Wenn denn die auffälligen Fahrzeuge vom Typ Amphibious Aussault Vehicle Personnel Carrier (AAVP) erkannt worden wären. Zu sehen waren in verschiedenen TV-Nachrichten mehrere dieser bei Nassirija zerschossenen Fahrzeuge. Eines war teilweise geschmolzen, ein anders noch weitgehend intakt, Kinder und Jugendliche kletterten auf ihm herum. Gesprochen wurde allerdings nur von "zerstörten Fahrzeugen, angeblich amerikanischen".

AAVPs sind eine singuläre Erscheinung. Es sind vergleichsweise riesige Panzer, die sich stark von allen anderen im Irak-Krieg eingesetzten Fahrzeugen unterscheiden. Sie erinnern eher an den Sandcrawler der Yawas aus dem ersten Star-Wars-Film, als an ein zeitgenössisches Kriegsgerät. Es handelt sich bei ihnen um schwimmfähige Schützenpanzer, dank ihrer Kettenlaufwerke können sie auch an Land flott vorwärts kommen. Da sie schwimmen können, sind sie wie ein Bootsrumpf hoch aufragend und nur leicht gepanzert. Ideale Ziele in einer flachen Wüstengegend. Die Panzerung besteht zu einem großen Teil aus Aluminium, was zwar Gewicht spart, jedoch von immensem Nachteil sein kann: Eine Alupanzerung kann, wenn sie großer Hitze ausgesetzt ist, regelrecht verbrennen. So etwas war schon mit Panzerungen der M113-Schützenpanzer im Vietnamkrieg passiert. Und auch die Royal Navy war von diesem Effekt nicht verschont geblieben. Während des Falkland-Krieges kam es vor, dass sich die Aluaufbauten britischer Kriegsschiffe nach argentinischen Bombentreffern praktisch auflösten.

AAVP in seinem Element

Eine Identifikation der zerstörten Fahrzeuge in der Berichterstattung hätte somit schon frühzeitig unangenehme Fragen aufwerfen können: Eine amphibische Landung hat im Irakkrieg gar nicht statt gefunden. Der einzig relevante Hafen wurde von Land her erobert. Warum müssen die Marines dann dennoch mit den leicht verwundbaren AAVP-Kolossen durch die Wüste rollen? Ist dies ein Indiz für mangelhafte Ausrüstung, trotz allen High-Tech-Geredes? Zeigt es deutlich, wie der Feind von Anfang an unterschätzt wurde? Die Liste ließe sich fortsetzen.

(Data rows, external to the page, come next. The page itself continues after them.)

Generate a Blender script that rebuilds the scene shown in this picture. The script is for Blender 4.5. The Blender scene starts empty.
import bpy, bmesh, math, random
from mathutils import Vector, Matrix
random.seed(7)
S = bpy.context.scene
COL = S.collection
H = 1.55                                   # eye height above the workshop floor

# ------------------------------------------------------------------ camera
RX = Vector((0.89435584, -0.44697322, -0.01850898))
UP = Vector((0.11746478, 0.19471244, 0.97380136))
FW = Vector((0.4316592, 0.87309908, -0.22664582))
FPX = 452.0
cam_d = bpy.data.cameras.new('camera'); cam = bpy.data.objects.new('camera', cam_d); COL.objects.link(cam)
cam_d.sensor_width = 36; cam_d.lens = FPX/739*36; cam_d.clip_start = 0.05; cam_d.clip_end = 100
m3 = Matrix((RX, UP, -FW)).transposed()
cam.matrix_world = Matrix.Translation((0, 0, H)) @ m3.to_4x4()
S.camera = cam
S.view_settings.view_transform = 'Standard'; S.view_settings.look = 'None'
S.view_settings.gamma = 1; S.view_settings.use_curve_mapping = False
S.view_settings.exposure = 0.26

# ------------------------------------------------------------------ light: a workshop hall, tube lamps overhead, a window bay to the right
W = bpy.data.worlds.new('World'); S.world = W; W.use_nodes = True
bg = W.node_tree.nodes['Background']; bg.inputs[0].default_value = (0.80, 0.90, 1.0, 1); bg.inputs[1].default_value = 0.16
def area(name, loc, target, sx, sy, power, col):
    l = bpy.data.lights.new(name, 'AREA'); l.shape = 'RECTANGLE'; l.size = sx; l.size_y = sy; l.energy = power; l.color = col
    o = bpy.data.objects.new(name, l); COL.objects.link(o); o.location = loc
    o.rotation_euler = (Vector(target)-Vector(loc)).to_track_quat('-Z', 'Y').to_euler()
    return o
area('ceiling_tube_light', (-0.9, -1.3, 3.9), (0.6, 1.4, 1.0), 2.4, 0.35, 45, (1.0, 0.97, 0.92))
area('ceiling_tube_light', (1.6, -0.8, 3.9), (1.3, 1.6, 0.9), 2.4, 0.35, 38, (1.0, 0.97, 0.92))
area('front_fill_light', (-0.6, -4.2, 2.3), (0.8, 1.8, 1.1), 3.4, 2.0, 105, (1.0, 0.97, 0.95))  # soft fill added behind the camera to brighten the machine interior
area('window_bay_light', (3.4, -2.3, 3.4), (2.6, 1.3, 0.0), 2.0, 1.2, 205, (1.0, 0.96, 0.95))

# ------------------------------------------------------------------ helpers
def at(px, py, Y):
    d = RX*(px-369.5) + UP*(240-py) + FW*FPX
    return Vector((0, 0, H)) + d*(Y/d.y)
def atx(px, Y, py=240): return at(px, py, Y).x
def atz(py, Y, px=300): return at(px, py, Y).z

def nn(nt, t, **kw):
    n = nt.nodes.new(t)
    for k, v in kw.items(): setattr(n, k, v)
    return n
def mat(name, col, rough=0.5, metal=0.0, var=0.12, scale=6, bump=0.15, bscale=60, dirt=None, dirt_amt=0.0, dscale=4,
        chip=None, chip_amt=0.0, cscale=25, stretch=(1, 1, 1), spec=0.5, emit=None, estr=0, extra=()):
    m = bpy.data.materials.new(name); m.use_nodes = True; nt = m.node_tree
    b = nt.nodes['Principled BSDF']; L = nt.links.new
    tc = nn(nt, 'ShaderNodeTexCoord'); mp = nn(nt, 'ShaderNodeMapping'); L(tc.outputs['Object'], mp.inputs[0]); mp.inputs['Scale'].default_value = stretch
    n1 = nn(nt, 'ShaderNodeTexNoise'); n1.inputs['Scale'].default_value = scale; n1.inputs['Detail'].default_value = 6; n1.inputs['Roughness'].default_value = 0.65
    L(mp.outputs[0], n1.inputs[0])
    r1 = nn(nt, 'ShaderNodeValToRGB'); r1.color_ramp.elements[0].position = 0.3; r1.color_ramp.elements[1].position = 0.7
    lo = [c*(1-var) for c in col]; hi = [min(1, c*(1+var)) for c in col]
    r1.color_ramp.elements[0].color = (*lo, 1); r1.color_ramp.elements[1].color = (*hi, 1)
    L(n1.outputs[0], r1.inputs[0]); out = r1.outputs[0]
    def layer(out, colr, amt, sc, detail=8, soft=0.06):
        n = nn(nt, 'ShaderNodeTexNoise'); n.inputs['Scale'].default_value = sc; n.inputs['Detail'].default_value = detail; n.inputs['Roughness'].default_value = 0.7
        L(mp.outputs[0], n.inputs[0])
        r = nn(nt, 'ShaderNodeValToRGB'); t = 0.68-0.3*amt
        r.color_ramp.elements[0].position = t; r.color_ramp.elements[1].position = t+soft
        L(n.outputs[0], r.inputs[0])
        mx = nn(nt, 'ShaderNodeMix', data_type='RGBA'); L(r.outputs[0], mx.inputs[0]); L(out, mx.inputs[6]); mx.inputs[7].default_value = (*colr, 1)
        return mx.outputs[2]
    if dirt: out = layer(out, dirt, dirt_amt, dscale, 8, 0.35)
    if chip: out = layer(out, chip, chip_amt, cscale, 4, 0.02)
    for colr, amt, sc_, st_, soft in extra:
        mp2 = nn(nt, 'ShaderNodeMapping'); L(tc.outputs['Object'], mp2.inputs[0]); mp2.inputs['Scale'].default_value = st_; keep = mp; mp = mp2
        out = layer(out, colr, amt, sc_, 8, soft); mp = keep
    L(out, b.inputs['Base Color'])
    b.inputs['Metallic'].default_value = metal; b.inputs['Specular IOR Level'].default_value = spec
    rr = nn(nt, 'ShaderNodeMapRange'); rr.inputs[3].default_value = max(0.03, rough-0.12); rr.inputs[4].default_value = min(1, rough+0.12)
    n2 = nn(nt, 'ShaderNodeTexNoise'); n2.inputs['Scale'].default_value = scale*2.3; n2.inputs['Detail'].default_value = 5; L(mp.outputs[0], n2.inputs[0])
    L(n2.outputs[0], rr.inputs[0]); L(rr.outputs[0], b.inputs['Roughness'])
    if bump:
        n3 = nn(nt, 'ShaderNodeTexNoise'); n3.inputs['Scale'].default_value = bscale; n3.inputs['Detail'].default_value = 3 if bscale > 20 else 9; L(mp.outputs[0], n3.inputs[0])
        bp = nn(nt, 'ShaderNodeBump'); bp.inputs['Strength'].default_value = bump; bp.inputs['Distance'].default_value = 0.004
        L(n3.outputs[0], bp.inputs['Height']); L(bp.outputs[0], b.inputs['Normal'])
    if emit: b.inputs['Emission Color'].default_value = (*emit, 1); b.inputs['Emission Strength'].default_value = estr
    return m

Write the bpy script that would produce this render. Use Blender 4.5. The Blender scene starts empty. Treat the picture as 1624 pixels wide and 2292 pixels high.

In den AAVPs sind vermutlich mehrere Soldaten umgekommen. Das ist in den USA nicht unbemerkt geblieben. Die geschilderte Problematik wurde dort auch sofort diskutiert, von Leuten, die über ein gewisses militärtechnologisches Fachwissen verfügen und sich stark für Militärfahrzeuge interessieren: Modellbauer. George R. Bradford bezeichnet sich auf seiner Website als "Founding Father of armor modeling". In seinem Forum wird nicht nur die Zerstörung der AAVPs diskutiert, gefragt wird auch, wieso das Medienecho so gering ausfiel.

Ein Diskutant bezeichnet die AAVPs sogar als "death trap". Dem Betreiber der Website und den Teilnehmern an dem Forum lassen sich bestimmt keine unpatriotischen Umtriebe nachsagen. Gerade das unterstreicht die Bedeutung von Fakten: sie sind nicht ideologisch.

Wäre nur ein Bruchteil des militärtechnoloischen Wissens der Hobby-Bastler in den Redaktionen vorhanden, erspart bleiben würde uns so manche mit "angeblich , angeblich,..." gespickte Null-Beschreibung. Fakten sind in Zeiten des Krieges, selbst wenn es bloß um so etwas vermeintlich Banales wie den Typ eines zerstörten Militärtransporters geht, allemal mehr wert, als eine beständig wiederholte pseudo-medientheoretische Allerweltsphilosophie.